Fair Trade Law Q&A - Merger| What is meant by a "merger" under the Fair Trade Act? Is the concept of merger under the Fair Trade Act equivalent to that under the Company Act? |
The term "merger" used in Article 10, paragraph 1, of the Fair Trade Act means any one of the following situations:
- where an enterprise and another enterprise are merged into one;
- where an enterprise holds or acquires the shares or capital contributions of another enterprise to an extent of exceeding one-third of the total number of voting shares or total capital of such other enterprise;
- where an enterprise acquires by assignment or lease from another enterprise the whole or the major part of the business or assets of such other enterprise;
- where an enterprise operates jointly with another enterprise on a regular basis or is entrusted by another enterprise to operate the latter's business; or
- where an enterprise directly or indirectly controls the business operations or the appointment or discharge of personnel of another enterprise.
In computing the shares or capital contributions referred to in subparagraph 2 of the preceding paragraph, the shares or capital contributions held or acquired by the controlled by or subordinate to the enterprises of the acquiring enterprise, as well as those held or acquired by the enterprises that are under the control of the same enterprise or multiple enterprise as the acquiring enterprises, shall be included.

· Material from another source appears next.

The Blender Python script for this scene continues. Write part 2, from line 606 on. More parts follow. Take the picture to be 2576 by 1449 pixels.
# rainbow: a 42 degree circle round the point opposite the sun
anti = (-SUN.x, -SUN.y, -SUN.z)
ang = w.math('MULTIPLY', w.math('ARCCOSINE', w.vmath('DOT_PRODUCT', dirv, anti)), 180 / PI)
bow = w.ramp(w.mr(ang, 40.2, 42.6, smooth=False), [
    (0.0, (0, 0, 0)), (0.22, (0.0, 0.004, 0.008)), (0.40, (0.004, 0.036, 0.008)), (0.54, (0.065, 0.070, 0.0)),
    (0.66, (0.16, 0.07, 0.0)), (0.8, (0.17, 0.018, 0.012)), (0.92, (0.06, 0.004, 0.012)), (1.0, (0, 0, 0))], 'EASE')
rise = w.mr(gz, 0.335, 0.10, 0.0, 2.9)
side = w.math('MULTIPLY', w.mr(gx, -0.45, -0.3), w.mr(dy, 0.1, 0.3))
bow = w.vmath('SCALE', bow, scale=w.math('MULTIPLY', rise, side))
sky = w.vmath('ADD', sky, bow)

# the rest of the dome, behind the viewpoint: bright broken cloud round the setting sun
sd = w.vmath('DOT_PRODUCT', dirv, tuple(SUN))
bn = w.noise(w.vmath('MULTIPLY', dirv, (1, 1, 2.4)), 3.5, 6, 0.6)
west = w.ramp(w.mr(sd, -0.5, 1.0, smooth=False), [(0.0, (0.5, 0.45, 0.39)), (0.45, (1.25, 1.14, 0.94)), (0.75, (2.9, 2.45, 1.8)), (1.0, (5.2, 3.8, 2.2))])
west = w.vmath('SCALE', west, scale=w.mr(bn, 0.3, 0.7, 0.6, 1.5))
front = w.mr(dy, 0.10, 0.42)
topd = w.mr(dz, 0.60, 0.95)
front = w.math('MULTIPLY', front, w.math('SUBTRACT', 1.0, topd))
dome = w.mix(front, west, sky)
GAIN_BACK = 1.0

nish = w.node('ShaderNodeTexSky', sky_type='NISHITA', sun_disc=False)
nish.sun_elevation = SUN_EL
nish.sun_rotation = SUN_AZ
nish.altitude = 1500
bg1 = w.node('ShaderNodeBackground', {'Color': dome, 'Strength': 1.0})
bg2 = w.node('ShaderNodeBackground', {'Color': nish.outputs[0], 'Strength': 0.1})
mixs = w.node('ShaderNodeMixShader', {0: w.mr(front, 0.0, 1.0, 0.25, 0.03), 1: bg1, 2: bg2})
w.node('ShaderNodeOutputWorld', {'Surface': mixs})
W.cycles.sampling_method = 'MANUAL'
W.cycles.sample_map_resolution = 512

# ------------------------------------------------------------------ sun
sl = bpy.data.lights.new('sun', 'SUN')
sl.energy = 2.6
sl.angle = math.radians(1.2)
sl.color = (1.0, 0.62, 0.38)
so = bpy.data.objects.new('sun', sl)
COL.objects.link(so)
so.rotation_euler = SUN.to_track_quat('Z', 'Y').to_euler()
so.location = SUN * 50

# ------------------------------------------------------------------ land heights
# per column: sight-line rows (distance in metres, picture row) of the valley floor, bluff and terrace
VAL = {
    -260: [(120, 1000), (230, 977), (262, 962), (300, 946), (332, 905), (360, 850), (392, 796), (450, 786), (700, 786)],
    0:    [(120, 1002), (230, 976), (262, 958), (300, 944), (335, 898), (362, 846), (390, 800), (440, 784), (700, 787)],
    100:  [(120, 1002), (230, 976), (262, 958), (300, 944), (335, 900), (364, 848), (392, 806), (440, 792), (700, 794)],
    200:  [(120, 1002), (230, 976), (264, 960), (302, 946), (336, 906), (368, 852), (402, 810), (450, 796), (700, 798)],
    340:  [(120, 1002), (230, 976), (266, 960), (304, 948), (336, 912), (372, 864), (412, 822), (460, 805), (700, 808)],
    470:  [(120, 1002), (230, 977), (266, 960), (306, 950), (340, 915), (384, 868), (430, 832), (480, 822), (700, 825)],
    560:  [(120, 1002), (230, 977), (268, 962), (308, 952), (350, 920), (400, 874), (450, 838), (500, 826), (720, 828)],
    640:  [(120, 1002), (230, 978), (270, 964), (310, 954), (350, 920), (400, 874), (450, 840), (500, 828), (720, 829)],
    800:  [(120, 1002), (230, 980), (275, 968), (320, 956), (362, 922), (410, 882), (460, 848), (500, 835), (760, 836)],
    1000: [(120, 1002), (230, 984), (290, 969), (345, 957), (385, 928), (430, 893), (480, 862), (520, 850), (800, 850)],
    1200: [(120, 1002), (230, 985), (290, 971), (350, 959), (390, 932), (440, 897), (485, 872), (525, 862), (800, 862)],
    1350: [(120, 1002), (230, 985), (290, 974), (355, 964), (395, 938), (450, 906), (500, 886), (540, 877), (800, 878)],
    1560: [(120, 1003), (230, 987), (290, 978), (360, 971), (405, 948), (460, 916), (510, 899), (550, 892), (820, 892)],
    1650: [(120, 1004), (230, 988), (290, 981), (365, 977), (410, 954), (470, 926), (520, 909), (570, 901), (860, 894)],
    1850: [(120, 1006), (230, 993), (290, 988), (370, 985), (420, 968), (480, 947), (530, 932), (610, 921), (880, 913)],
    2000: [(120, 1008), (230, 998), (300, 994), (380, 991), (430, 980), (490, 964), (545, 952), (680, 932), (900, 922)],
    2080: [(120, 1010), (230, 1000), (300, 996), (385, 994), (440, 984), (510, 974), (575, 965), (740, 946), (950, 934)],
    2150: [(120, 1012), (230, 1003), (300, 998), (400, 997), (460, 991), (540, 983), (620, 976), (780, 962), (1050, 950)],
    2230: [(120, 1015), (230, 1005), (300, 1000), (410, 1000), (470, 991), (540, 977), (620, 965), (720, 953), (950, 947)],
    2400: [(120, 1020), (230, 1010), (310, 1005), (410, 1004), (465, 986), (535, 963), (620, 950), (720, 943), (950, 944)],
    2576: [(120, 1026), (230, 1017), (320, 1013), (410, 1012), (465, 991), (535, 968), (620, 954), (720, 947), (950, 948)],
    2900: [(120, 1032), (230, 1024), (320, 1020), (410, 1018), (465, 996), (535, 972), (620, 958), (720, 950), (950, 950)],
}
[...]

The scope of term "merger" as defined under the Company Act refers only to two enterprises merged into one, and constitutes one form of "merger" under the Fair Trade Act. Except for that, the term "merger" under the Fair Trade Act also includes other forms, including share acquisitions, transfers of business or assets, joint operations or entrusted operations, and the control of another enterprise's business operations or personnel appointments. Accordingly, the scope of "combination" under the Fair Trade Act is broader than that of a "merger" under the Company Act.